> _Problem requirements_: What follows is a set of records; repeat all of them exactly.

> _Listing_:
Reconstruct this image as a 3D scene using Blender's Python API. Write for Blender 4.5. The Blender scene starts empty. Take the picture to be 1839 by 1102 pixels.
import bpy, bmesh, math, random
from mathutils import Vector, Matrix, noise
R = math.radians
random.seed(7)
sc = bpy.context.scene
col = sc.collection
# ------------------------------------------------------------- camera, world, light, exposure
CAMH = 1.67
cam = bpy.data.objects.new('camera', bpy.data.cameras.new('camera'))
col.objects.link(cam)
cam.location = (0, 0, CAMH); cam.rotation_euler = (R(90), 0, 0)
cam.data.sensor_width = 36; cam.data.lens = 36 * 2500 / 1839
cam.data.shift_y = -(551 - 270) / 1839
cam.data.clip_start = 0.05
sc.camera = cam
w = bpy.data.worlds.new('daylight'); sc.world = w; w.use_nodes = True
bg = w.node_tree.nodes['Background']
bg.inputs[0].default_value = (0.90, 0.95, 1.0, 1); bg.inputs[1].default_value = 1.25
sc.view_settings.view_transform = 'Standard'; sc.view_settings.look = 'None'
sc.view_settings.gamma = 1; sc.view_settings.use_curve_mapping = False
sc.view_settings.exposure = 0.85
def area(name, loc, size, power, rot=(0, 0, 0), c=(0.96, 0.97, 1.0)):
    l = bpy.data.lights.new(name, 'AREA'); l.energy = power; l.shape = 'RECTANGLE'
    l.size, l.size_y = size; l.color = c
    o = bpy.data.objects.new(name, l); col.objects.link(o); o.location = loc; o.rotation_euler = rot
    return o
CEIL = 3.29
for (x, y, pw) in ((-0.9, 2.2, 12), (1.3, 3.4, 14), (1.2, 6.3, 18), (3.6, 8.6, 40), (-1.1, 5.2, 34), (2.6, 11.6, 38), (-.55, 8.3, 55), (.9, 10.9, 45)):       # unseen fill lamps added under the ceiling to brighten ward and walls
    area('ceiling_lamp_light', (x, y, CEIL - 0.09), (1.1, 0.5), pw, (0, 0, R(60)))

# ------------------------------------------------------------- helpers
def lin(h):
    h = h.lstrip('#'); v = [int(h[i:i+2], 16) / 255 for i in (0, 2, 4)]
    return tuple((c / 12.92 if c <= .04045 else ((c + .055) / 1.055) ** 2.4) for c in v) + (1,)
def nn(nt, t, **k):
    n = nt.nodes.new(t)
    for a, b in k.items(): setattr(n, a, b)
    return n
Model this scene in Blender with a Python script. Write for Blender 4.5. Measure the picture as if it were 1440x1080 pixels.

> _The result_:
Reconstruct this image as a 3D scene using Blender's Python API. Write for Blender 4.5. The Blender scene starts empty. Take the picture to be 1839 by 1102 pixels.
import bpy, bmesh, math, random
from mathutils import Vector, Matrix, noise
R = math.radians
random.seed(7)
sc = bpy.context.scene
col = sc.collection
# ------------------------------------------------------------- camera, world, light, exposure
CAMH = 1.67
cam = bpy.data.objects.new('camera', bpy.data.cameras.new('camera'))
col.objects.link(cam)
cam.location = (0, 0, CAMH); cam.rotation_euler = (R(90), 0, 0)
cam.data.sensor_width = 36; cam.data.lens = 36 * 2500 / 1839
cam.data.shift_y = -(551 - 270) / 1839
cam.data.clip_start = 0.05
sc.camera = cam
w = bpy.data.worlds.new('daylight'); sc.world = w; w.use_nodes = True
bg = w.node_tree.nodes['Background']
bg.inputs[0].default_value = (0.90, 0.95, 1.0, 1); bg.inputs[1].default_value = 1.25
sc.view_settings.view_transform = 'Standard'; sc.view_settings.look = 'None'
sc.view_settings.gamma = 1; sc.view_settings.use_curve_mapping = False
sc.view_settings.exposure = 0.85
def area(name, loc, size, power, rot=(0, 0, 0), c=(0.96, 0.97, 1.0)):
    l = bpy.data.lights.new(name, 'AREA'); l.energy = power; l.shape = 'RECTANGLE'
    l.size, l.size_y = size; l.color = c
    o = bpy.data.objects.new(name, l); col.objects.link(o); o.location = loc; o.rotation_euler = rot
    return o
CEIL = 3.29
for (x, y, pw) in ((-0.9, 2.2, 12), (1.3, 3.4, 14), (1.2, 6.3, 18), (3.6, 8.6, 40), (-1.1, 5.2, 34), (2.6, 11.6, 38), (-.55, 8.3, 55), (.9, 10.9, 45)):       # unseen fill lamps added under the ceiling to brighten ward and walls
    area('ceiling_lamp_light', (x, y, CEIL - 0.09), (1.1, 0.5), pw, (0, 0, R(60)))

# ------------------------------------------------------------- helpers
def lin(h):
    h = h.lstrip('#'); v = [int(h[i:i+2], 16) / 255 for i in (0, 2, 4)]
    return tuple((c / 12.92 if c <= .04045 else ((c + .055) / 1.055) ** 2.4) for c in v) + (1,)
def nn(nt, t, **k):
    n = nt.nodes.new(t)
    for a, b in k.items(): setattr(n, a, b)
    return n
Model this scene in Blender with a Python script. Write for Blender 4.5. Measure the picture as if it were 1440x1080 pixels.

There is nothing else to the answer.